Отдельной строкой за этим абзацем идёт фраза: «Ехали путники вот уже третьи сутки». Правя рассказ спустя десять лет после его написания, Шишков вычеркнул эту фразу вовсе. Потом, наверно после изрядного раздумья, вписал её снова от руки. А потом, снова поразмыслив, опять вычеркнул. Второй раз вычеркнул он её, я думаю, после того, как вычеркнул продолжение фразы о падающем снеге. Он снял удлиняющий её конец «и прикрывал всё белым саваном» и тогда, вернувшись к началу рассказа, зачеркнул строку «Ехали путники вот уже третьи сутки».

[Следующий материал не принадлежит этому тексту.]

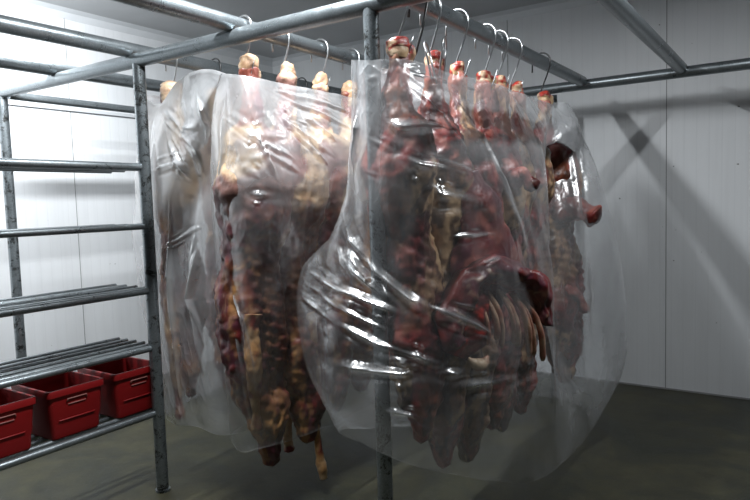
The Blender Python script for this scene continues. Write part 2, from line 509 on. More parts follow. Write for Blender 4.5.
def carcass(loc, seed, style, label, group, top=-.15, length=1.85, width=.15, rz=0, foreleg=None, opening=1.0, lean=(0, 0)):
    """half carcass hung by the hock; loc = rail point, everything hangs down -z"""
    root = empty('carcass_side', loc, label, 'meat carcass', group)
    root.rotation_euler = (0, 0, rz)
    rnd = random.Random(seed)
    x0 = rnd.uniform(-.01, .01)
    def path(t):
        z = top - t * length
        return Vector((.004 + x0 + lean[0] * t + .018 * math.sin(t * 6 + seed), lean[1] * t + .02 * math.sin(t * 5 + seed * 2), z))
    w = width
    sk = 1.4 if style == 'fatty' else 1.2
    table = [(0, (.018 * sk, .026 * sk, 0)), (.02, (.034 * sk, .040 * sk, 0)), (.06, (.032 * sk, .036 * sk, .1)), (.13, (.060, .060, .2)), (.20, (w * .86, w * .74, .3)), (.29, (w * 1.08, w * .90, .3)),
             (.37, (w * .95, w * .80, .2)), (.46, (w * .86, w * .70, .1)), (.58, (w * .98, w * .82, 0)), (.70, (w * 1.0, w * .86, -.1)),
             (.80, (w * .80, w * .74, -.15)), (.88, (w * .52, w * .5, -.1)), (.95, (w * .30, w * .30, 0)), (.99, (w * .20, w * .2, 0)), (1, (.01, .012, 0))]
    thc = rnd.uniform(-.5, .3) if opening > 0 else 9
    def ribs(t, th):
        k = sstep(.36, .48, t) * (1 - sstep(.80, .88, t)) * opening
        c = max(0, math.cos(th - thc)) ** 2
        r = 1 - .55 * k * c
        r += .03 * k * max(0, math.cos(th - thc)) * math.sin(t * length / .034 * 2 * math.pi / 1.6 + th * 5)
        return r
    def color(q, t, th):
        n1 = fbm((q.x + seed, q.y, q.z * .6), 6, seed, 3); n2 = fbm((q.x, q.y + seed, q.z * .8), 15, seed + 5, 2); n3 = fbm((q.x, q.y, q.z), 3.2, seed + 9, 2)
        cav = sstep(.36, .46, t) * (1 - sstep(.82, .9, t)) * max(0, math.cos(th - thc)) * opening
        n4 = fbm((q.x, q.y, q.z * .3), 20, seed + 17, 3)
        if style == 'fatty':
            c = lerp(CREAM, FAT, .5 + 1.5 * n2)
            c = lerp(c, MUSCLE, sstep(.05, .22, n1) * .9)
            c = lerp(c, PURPLE, sstep(.08, .2, n3) * .8)
            low = sstep(.33, .39, t + .06 * n2)
            cl = lerp(TAN, BROWN, sstep(-.2, .15, n1))
            cl = lerp(cl, PURPLE, sstep(-.02, .10, n3))
            cl = lerp(cl, MUSCLE, sstep(.02, .14, n2) * .8)
            cl = lerp(cl, TAN, sstep(.10, .24, -n4) * .5)
            cl = lerp(cl, DARK, sstep(.04, .16, n4) * .8)
            c = lerp(c, cl, low)
            edge = math.exp(-((t + .05 * n1 - .375) / .022) ** 2)
            c = lerp(c, DARK, edge * .9)
        else:
            c = lerp(MUSCLE, DARK, sstep(-.12, .12, n1))
            c = lerp(c, (.30, .03, .025), sstep(.03, .15, n3) * .8)
            c = lerp(c, PINK, sstep(.08, .2, n2) * .75)
            c = lerp(c, FAT, sstep(.09, .18, -n3 + .4 * n4) * .8)
            c = lerp(c, BROWN, sstep(.06, .18, -n1) * .8)
            c = lerp(c, (.02, .006, .006), sstep(.06, .18, n4) * .8)
            c = lerp(c, PINK, (1 - sstep(.02, .07, t)) * .5)
        rb = .5 + .5 * math.sin(t * length / .034 * 2 * math.pi / 1.6 + th * 5 + 9 * n2)
        cc = lerp(DARK, PURPLE, rb); cc = lerp(cc, FAT if style == 'fatty' else PINK, sstep(.75, 1, rb) * .35 * sstep(-.1, .1, n1))
        c = lerp(c, cc, sstep(.25, .7, cav) * .55)
        return c
    loft('carcass_body', root, path, table, color, 72, 190, .024, seed, ribs)
    # hock joint where the hook goes through
    jt = path(0)
    capc = (lambda q, t, th: lerp(lerp(CREAM, FAT, .5 + 2 * fbm(q, 20, seed, 2)), (lerp(BRIGHT, MUSCLE, .5 + 3 * fbm(q, 45, seed, 2)) if style == 'red' else PINK), (sstep(.45, .1, t) if False else (1 - sstep(.18, .62, t + 1.6 * fbm(q, 30, seed + 6, 2)))) * (.95 if style == 'red' else .25) + .3 * max(0, fbm(q, 26, seed + 3, 2))))
    hgt = .075 if style == 'red' else .15
    def jp(t): return jt + Vector((.002 * math.sin(9 * t), 0, .035 - hgt * t + (.0 if style == 'red' else .01)))
    loft('hock_joint', root, jp, [(0, (.010 * sk, .014 * sk, 0)), (.12, (.026 * sk, .030 * sk, 0)), (.35, (.030 * sk, .037 * sk, 0)), (.7, (.028 * sk, .034 * sk, 0)), (1, (.026 * sk, .030 * sk, 0))], capc, 32, 30, .022, seed + 4)
    if style == 'red':
        def jp2(t): return jt + Vector((.006, .052, .018 - .07 * t))
        loft('hock_joint', root, jp2, [(0, (.010, .014, 0)), (.2, (.026, .028, 0)), (.6, (.026, .026, 0)), (1, (.014, .016, 0))], capc, 24, 20, .022, seed + 8)
    if foreleg:
        for (pts, rad) in foreleg:
            P = [Vector(p) for p in pts]
            def fp(t, P=P):
                s = t * (len(P) - 1); i = min(int(s), len(P) - 2); f = s - i
                a, b, c_, d = P[max(i - 1, 0)], P[i], P[i + 1], P[min(i + 2, len(P) - 1)]
                return b + .5 * f * (c_ - a + f * (2 * a - 5 * b + 4 * c_ - d + f * (3 * (b - c_) + d - a)))
            fc = (lambda q, t, th: lerp(lerp(MUSCLE if style == 'red' else TAN, PINK if style == 'red' else FAT, .5 + 2 * fbm(q, 14, seed, 2)), DARK if style == 'red' else MUSCLE, sstep(.0, .25, fbm(q, 9, seed + 2, 2))))
            loft('foreleg', root, fp, [(0, (rad * 1.3, rad * 1.6, 0)), (.4, (rad, rad * 1.15, 0)), (.75, (rad * .62, rad * .7, 0)), (.9, (rad * .85, rad * .9, 0)), (.98, (rad * .55, rad * .6, 0)), (1, (.003, .003, 0))], fc, 32, 54, .022, seed + 1)
    return root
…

В обоих случаях вымараны удлинения, загромождающие текст ненужными объяснительными словами; и совершенно очевидно, что обе поправки, обе купюры связаны одна с другой. Мучаясь необходимостью объяснить появление колёсного тарантаса на снегу, автор стремился дать поездку купца и доктора во времени, чтобы успел выпасть снег под колёса едущего тарантаса. Это вызвало и первоначальную добавку о выпавшем снеге, и строчку о том, что путники ехали третьи сутки. Заботой о полноте картины, не оставлявшей автора при позднейшей доработке текста, продиктованы все эти поправки, как и зачёркнутые варианты поправок. Вот как трудно жить даже в своих, уже написанных вещах требовательному к себе художнику.
Вячеслав Шишков был взыскателен к себе до конца дней своих, до последнего движения пера, отложенного, как я уже упоминал, лишь за двенадцать дней до смерти.
А тайну чудной песни-фразы я всё же не теряю надежды когда-нибудь раскрыть до конца... А может быть, уже и раскрыл, — поскольку открылась мне тайна расположения отдельных частей повествования в общем целом и место и смысл фразы в системе равновесия частей?
О вымышленной правде и правдивом вымысле
О вымысле и домысле я уже имел случай говорить в главе «Убил ли Сальери Моцарта?». Но сказалось далеко не всё из того, что хотелось бы сказать, что теснило ум и полнило душу. Очень хотелось бы, например, помянуть добрым словом чудесного Аркадия Гайдара. С него, пожалуй, и начну.
Я люблю Гайдара за многое, что было в его жизни, и за многое, что есть в его книгах. Гайдар не только отлично писал сущее, прожитое, виденное и чувствованное, но и отлично выдумывал. И вымысел его оказывался очень нужным для всамделишной жизни. Он выдумал Тимура, и сотни тысяч тимуровцев расселились по нашей земле, делая своё доброе мальчишечье и девчоночье дело, уча иной раз и взрослых уму-разуму.
Увы, далеко не все склонны идти путём Гайдара. Иные романисты наших дней весьма робки в доброй выдумке. Прекрасную страну Воображения они покинули в самом нежном возрасте и с тех пор в неё не заглядывали. Они катастрофически поумнели. Они давно уже смекнули, что ни леших, ни домовых, ни Синих птиц, ни цветков папоротника на свете нет, а крылья Мечты и крылья Мужества, как ангельские крылья в рассказе Бабеля «Иисусов грех», повесили в платяной шкаф, присыпав нафталином, чтобы не потратила моль.
Они, конечно, ни к чему — эти лёгкие, белоснежные крылья, но на всякий случай пусть себе висят. Может, к какому-нибудь юбилею или кампании вдруг набежит журналист и станет выспрашивать про творчество, про планы и прочее в этом роде. Тут и можно показать крылья. Всё-таки вроде истории литературных дерзаний, полёта, так сказать.
Да, это уже только история дерзаний, и, пожалуй, меньше того — просто смутные, как детский сон, воспоминания. Что касается самих романистоз, то им уже давно не снятся ни полёты, ни лазоревые гроты, ни прочее в этом роде. Во сне они по большей части пережёвывают мелкие дневные заботы и ссорятся с критиками.
Вот так и живут подобные романисты, откинув воображение. Пишут дотошно, мелочно и мелко, бесстрастно и бескрыло, громоздя деталь на деталь, как муравьи веточку на веточку в своём муравейнике. И результаты получаются муравьиные — бесформенная куча отдельных деталей постройки, не скреплённых прекрасным замыслом.
Есть, конечно, и другие писатели — и среди прежних, и среди ныне живущих. Книги их исполнены движения и мысли. В каждой — неоглядная широта мира. В каждой — кипение дел и жар сердца.
Но, увы, рядом с ними немало и муравьиных дел мастеров, которые ничего не вымысливают, ни на что не замахиваются, боясь оторваться от будничных деталей, от непосредственно наблюдённого.